Looking at the pictures, Ilon has captured a world of imagination, as children may see the world. A feeling stirs within me, and on impulse I buy a copy of “Ronja, the robber’s daughter” in Estonian, and drive to a campsite in a forest by a lake for the night. Stands of pine and fir are carpeted in blueberries, wild strawberries in flower, and clumps of sorrel; forest edges lined in hazel brakes; plentiful rowantrees and wild apples stand dotted about, bursting into white blossom. Raspberry canes and rushes guard the lake edge, songbirds chatter in the trees, and a cuckoo sounds - like a Swiss wall clock but deep and resonant.


Only one or two mosquitoes as the sun sets through the trees painting the tops of pine trees in bronze, and the air cools. Wandering the forest floor in gathering twilight, I decide Raejärve would be a good place to hunt for chanterelle mushrooms when they appear in August. I tested this idea later on a local who gave no answer. Like fishers, mushroom gatherers are secretive about their favourite spots. So, it’s plausible I am correct.  

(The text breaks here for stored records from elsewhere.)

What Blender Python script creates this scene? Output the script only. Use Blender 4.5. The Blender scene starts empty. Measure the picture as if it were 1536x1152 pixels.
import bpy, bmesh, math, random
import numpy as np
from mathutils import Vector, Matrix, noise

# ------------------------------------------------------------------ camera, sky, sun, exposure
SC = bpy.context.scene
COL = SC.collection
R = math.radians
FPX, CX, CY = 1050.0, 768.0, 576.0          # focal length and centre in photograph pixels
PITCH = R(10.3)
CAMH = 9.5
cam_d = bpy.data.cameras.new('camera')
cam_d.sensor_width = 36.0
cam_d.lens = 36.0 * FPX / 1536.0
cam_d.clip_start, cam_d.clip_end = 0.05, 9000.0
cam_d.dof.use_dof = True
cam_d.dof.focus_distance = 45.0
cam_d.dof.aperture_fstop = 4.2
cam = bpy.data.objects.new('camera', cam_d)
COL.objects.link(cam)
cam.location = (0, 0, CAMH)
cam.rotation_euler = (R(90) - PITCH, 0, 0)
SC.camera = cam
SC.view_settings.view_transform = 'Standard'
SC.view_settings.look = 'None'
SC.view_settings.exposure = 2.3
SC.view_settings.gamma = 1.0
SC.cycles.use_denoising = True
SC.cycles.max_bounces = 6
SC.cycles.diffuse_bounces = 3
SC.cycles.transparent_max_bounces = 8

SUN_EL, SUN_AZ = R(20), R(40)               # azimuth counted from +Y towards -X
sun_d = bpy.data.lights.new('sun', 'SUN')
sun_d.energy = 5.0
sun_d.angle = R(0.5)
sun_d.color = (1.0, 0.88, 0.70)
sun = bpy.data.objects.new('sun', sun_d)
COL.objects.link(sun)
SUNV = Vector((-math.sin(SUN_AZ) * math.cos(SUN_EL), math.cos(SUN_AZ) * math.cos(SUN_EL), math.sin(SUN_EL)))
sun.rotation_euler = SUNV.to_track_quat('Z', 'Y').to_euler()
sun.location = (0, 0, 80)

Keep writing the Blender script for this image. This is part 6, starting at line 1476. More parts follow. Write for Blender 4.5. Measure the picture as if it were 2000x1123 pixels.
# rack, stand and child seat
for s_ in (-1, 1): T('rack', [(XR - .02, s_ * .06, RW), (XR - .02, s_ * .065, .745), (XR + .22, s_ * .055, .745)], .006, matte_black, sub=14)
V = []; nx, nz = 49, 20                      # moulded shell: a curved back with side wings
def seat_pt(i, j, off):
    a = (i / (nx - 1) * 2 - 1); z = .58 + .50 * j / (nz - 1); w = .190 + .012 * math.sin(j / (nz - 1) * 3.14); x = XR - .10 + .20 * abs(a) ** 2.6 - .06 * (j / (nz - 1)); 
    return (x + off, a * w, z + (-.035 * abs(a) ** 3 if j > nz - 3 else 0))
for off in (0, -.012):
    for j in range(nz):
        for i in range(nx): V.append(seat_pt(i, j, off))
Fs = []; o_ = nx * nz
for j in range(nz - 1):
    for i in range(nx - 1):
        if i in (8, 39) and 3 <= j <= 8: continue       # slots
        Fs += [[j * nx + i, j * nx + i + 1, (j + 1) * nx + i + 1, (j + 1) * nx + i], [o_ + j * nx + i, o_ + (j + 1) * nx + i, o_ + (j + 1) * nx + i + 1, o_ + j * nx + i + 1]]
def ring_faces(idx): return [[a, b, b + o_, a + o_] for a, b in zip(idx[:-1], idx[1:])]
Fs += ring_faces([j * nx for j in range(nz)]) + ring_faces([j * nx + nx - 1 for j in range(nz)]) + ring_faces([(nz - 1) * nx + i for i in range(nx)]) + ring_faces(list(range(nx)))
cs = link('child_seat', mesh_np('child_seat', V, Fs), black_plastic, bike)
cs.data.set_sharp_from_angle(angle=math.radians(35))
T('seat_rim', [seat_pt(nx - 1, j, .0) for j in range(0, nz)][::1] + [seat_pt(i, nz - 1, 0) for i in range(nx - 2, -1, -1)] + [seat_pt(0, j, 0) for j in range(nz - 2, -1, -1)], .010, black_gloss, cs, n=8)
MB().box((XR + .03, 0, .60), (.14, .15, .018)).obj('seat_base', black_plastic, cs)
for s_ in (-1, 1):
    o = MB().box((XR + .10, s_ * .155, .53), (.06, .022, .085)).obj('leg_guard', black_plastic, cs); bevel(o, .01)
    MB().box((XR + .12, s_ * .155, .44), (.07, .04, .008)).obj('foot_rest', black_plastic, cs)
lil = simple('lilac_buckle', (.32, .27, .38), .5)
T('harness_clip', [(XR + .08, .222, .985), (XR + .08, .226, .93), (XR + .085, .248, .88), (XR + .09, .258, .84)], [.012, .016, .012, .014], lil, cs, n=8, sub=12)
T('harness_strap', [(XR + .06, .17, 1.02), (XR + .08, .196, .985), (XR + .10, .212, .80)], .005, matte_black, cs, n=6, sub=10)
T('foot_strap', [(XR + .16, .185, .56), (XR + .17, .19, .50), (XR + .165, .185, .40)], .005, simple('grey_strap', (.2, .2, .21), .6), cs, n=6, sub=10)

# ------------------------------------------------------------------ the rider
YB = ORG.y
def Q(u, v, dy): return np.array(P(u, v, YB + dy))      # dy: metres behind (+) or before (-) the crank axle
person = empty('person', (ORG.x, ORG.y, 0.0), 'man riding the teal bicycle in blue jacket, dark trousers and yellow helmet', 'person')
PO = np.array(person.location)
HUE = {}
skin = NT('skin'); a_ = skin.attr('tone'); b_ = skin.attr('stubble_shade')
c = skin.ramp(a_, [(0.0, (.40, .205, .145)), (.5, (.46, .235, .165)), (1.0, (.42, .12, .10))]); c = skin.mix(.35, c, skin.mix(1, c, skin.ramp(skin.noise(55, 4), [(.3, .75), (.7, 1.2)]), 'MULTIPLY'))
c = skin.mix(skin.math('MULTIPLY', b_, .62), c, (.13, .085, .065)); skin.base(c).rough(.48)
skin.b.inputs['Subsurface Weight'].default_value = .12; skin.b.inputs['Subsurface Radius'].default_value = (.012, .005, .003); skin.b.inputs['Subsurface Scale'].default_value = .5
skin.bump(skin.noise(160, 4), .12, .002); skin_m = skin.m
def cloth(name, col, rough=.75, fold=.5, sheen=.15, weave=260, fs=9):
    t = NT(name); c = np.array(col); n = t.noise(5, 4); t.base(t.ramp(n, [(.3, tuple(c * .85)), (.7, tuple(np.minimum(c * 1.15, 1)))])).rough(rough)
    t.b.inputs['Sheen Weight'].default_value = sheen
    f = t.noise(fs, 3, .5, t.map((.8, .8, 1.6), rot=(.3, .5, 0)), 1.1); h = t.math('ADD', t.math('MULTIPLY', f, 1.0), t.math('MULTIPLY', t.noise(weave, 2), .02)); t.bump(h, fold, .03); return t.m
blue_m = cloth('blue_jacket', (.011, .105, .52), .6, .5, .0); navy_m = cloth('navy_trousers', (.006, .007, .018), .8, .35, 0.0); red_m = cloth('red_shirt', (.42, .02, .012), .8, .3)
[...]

Whole and complete, and that is just the campsite. The Estonian word for health is tervis, and terve means whole; terviseks is “to your health” when clinking glasses, although here, I suppose, there can be too much of a good thing. The campsite authority thinks so too, and a sign by a lakeside jetty encourages visitors to stiffen their spine and to warn their tipsy friends to not go swimming. In the morning a breakfast of blueberries and Kalev chocolate, washed down with mineral water, then picking up scattered litter – empty beer cans, chippie packets, cigarette butts, the trash of western civilisation. A swim in the lake, the brown water cold but refreshing, to then dry off in the sunlight, pack up and head to Pärnu to meet the Napp side of the family.